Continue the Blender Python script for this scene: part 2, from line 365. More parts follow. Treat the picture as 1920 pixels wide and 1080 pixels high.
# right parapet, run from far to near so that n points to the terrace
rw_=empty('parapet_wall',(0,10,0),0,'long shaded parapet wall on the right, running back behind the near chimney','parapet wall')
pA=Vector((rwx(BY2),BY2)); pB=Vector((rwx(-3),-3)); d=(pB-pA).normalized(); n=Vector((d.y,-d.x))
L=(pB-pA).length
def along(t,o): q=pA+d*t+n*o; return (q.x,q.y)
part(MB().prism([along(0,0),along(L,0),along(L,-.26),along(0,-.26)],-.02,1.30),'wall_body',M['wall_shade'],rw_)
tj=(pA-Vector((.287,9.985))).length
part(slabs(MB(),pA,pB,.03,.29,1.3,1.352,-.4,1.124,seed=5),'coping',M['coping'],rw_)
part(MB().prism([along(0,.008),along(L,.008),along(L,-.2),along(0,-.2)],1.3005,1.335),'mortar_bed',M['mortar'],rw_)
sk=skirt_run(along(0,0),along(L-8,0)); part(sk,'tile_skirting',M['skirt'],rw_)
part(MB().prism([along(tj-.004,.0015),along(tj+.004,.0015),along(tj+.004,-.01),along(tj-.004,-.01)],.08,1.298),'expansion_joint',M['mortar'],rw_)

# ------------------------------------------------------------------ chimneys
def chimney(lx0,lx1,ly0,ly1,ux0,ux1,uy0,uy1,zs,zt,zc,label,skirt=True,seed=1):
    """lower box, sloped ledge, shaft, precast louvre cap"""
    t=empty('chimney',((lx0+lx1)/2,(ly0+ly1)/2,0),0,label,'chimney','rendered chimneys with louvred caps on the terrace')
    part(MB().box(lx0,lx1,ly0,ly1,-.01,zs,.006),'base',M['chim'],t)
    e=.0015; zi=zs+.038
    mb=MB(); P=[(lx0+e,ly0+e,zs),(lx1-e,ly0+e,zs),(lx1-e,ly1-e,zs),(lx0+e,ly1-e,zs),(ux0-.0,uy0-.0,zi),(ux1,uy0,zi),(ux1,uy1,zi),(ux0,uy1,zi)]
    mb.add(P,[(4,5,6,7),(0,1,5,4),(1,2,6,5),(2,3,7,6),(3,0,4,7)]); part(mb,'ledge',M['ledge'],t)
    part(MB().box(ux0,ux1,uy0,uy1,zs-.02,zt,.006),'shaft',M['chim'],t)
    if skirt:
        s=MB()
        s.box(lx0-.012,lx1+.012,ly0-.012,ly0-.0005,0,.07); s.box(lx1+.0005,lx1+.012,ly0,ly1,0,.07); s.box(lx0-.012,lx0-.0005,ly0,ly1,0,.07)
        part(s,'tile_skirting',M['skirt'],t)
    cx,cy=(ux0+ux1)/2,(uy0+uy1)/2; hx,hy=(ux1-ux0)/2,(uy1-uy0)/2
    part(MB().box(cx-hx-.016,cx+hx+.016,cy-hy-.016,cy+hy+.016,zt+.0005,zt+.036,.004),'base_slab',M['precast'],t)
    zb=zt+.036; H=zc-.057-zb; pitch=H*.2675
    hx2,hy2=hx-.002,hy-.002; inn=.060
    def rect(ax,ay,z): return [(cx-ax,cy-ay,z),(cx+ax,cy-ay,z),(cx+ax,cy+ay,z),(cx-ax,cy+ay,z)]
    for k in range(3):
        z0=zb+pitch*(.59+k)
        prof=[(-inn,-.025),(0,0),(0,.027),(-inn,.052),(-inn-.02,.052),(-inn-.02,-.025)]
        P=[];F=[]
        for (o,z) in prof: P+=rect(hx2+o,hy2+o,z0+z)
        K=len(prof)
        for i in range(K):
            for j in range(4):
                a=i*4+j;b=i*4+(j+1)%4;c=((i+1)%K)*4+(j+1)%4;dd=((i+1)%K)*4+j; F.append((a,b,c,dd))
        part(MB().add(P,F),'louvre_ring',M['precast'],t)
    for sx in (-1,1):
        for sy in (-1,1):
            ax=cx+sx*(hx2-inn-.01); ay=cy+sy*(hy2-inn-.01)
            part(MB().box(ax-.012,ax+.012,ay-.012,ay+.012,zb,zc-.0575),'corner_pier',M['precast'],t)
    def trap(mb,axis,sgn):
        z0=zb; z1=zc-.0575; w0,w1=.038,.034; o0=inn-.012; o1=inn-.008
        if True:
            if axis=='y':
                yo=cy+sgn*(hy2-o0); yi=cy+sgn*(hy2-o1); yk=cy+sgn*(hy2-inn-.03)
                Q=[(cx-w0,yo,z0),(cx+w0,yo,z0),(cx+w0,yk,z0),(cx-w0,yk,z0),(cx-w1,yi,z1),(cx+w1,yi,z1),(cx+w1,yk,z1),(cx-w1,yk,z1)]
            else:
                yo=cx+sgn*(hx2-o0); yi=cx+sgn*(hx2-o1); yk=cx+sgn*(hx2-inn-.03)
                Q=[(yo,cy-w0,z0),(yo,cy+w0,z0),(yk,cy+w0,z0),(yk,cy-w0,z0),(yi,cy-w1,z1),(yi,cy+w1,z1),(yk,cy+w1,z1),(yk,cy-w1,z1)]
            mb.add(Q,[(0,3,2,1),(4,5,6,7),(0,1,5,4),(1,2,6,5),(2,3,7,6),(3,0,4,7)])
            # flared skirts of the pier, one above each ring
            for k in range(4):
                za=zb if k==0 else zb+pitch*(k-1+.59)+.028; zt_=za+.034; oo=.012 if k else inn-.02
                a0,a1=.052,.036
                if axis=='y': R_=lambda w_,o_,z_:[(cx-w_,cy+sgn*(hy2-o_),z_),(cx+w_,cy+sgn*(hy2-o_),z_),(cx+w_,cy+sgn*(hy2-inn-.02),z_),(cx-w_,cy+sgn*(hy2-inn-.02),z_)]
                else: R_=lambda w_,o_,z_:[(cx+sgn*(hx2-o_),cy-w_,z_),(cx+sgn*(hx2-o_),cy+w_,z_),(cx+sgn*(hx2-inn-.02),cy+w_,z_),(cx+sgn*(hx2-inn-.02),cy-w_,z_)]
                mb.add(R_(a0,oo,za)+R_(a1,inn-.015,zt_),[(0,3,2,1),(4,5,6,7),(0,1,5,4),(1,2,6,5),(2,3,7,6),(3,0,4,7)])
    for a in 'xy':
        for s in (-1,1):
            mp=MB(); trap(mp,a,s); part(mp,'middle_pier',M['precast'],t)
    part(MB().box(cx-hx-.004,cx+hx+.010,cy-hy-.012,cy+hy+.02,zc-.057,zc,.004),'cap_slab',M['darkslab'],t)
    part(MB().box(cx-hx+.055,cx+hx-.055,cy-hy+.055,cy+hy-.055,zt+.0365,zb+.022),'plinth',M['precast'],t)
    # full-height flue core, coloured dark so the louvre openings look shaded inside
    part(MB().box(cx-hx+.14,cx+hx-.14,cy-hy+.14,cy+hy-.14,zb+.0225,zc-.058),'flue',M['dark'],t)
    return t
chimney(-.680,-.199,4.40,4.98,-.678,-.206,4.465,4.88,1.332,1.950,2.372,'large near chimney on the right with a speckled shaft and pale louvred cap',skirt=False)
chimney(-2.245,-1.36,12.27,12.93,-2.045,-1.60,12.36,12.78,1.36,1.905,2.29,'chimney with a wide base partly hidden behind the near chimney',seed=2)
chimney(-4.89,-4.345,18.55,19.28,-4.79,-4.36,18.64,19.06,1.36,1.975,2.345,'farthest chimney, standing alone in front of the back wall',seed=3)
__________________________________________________
[Required task] Give again, word for word, the lines of the listing, starting at its first line and ending with the line containing "def along(t,o): q=pA+d*t+n*o;".

[Worked answer]
Continue the Blender Python script for this scene: part 2, from line 365. More parts follow. Treat the picture as 1920 pixels wide and 1080 pixels high.
# right parapet, run from far to near so that n points to the terrace
rw_=empty('parapet_wall',(0,10,0),0,'long shaded parapet wall on the right, running back behind the near chimney','parapet wall')
pA=Vector((rwx(BY2),BY2)); pB=Vector((rwx(-3),-3)); d=(pB-pA).normalized(); n=Vector((d.y,-d.x))
L=(pB-pA).length
def along(t,o): q=pA+d*t+n*o; return (q.x,q.y)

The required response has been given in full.